If you haven’t seen Leonardo DiCaprio’s climate change documentary, called “Before the Flood,” you might be surprised by a few things.
First, DiCaprio tries to come across as a reluctant climate activist, someone who lacks the optimism to think the U.S. and other countries will be willing, or able, to make the big switch from fossil fuels to renewables, while admitting that most people don’t want to talk about it.
“If the U.N. really knew how I feel, how pessimistic I am about our future, I mean to be honest, they may have picked the wrong guy,” he said as he narrates his acceptance of the honorary post of United Nations Ambassador for Peace on Climate Change.
“It all kind of seems beyond our control,” DiCaprio said. “We keep getting inundated with catastrophic news about the environment every single day, and the problems seems to be getting worse and worse and worse.
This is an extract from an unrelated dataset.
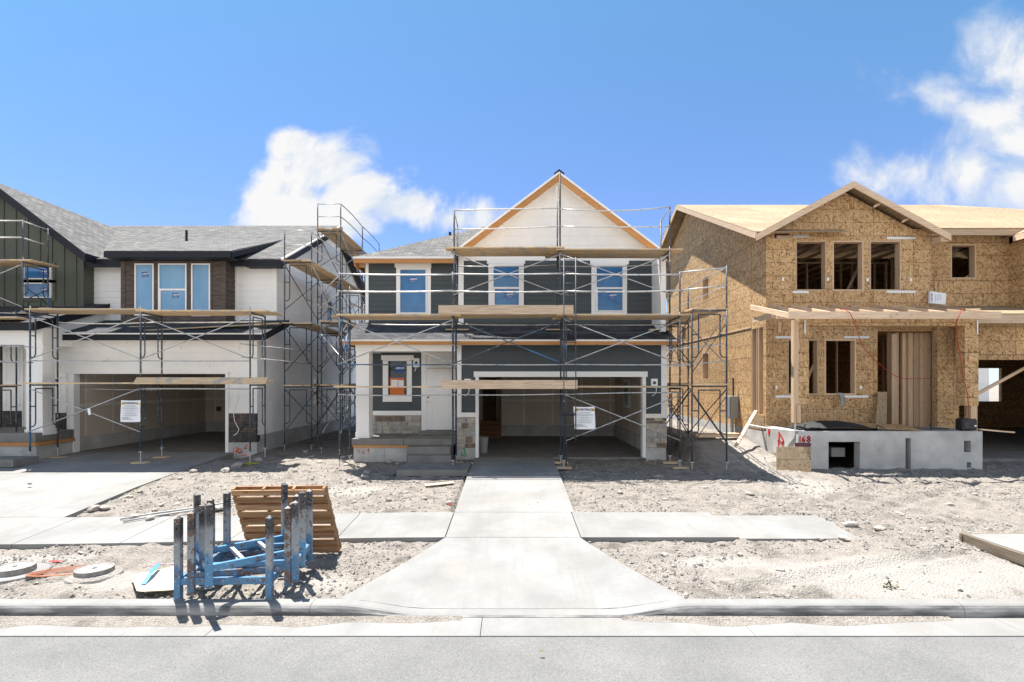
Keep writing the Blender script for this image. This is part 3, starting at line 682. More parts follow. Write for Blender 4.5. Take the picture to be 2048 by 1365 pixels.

“Try to have a conversation with anyone on climate change and people just tune out,” he said.
That’s during the beginning of the documentary. The rest of the movie features him flying around the world conducting interviews with public figures, including President Obama, and seeing fossil fuel production. He talks to climate scientists, points out how conservative groups are part of a massive disinformation campaign and, of course, shows Sen. Jim Inhofe, R-Okla., and his notorious snowball on the Senate floor.
Secondly, DiCaprio is stand-offish when it comes to challenging people. That leads to him being taken advantage of, especially when being led by his Chinese handlers around Beijing.
In China, he is told that protesters’ voices have been heard as they demand tighter controls on pollution. The media, he is told, is being given free rein to hold the government-controlled utility industry in check with environmental groups. DiCaprio does not attempt to challenge or provide any context for those statements.
Instead, he allows Chinese representatives to portray the country as an environmental leader, not only on climate change, but also on freedom of speech and government transparency.
China has made commitments to reduce its use of coal and increase wind and solar energy, but that doesn’t mean it’s a bastion of freedom. A major issue in keeping countries such as China on track to meet their climate commitments under last year’s Paris deal will be ensuring they are measuring and verifying their emissions and accounting for the reductions in a transparent way.
Ma Jun, founder of the environmental group Institute for Public and Environmental Affairs, who is not expressly with the government but most likely is being closely minded by it, explained to DiCaprio how the people, media and non-governmental groups are keeping industry in check. At the same time, he implies that China’s pollution is the fault of western countries.
“China is the factory of the world, manufacturing for all the western countries,” Jun said. “And much of the pollution of that industry is getting dumped in our backyards.”
He talks about the relatively small area where the majority of China’s coal consumption takes place to fuel that industry, which totals the entire consumption of the United States.
Naturally, the Chinese people are worried about their health. Not about climate change, per se, but about smog-forming pollution that makes it hard to breathe without feeling pain.
“What we want to do is hold them accountable,” Jun said. “To have all their power plants and their emissions go totally transparent with the government, and bring them under public scrutiny.” That’s not something the Chinese government has supported in the past or has a solid track record on.
Jun shows DiCaprio a database that people can access on their iPhones that shows which plants are out of compliance. None are in compliance. He explains that the database is meant to get the power plant operators to post their emissions data hourly.
DiCaprio applauds Jun’s app and allows him to describe the Chinese media as being a big help in relaying the problems of pollution and climate change on a daily basis.
What he fails to discuss is that it was the U.S. embassy in Beijing that rang the alarm bells about Chinese air quality and pollution.
The embassy was outfitted with air quality sensors and began putting up weekly updates to primarily advise U.S. citizens living in the country. Because the embassy was putting up information that directly contradicted what the Chinese government was telling its people about the air, citizens in Beijing began checking the U.S. data and ignoring their own government’s air quality reporting.
That infuriated the Chinese government, which nearly made an international incident out of the U.S. government relaying basic air quality information to whomever wished to view it.
As recently as 2014, when China was hosting a major international summit, but could not get the air clean enough, it blocked access to the U.S. website’s data, which was advising “very unhealthy” air quality, according to the Guardian. After public outrage, the Chinese government has established requirements to cut down on soot, but many environmentalists say the standards are too low.
The New York Times reported Friday that Chinese air quality monitoring stations are cheating to make the air seem cleaner than it really is.
“You give people the data, you empower the people, and this popular support helped motivate China’s policy of green growth,” Jun said to DiCaprio. When he goes to India, a much less restricted Indian environmentalist tells him that “if you created the problem in the past, we will create it in the future,” meaning there is virtually no way to stop India and other Asian countries from using coal.
DiCaprio’s film was put on the web for free viewing on Sunday, about a week after its commercial release.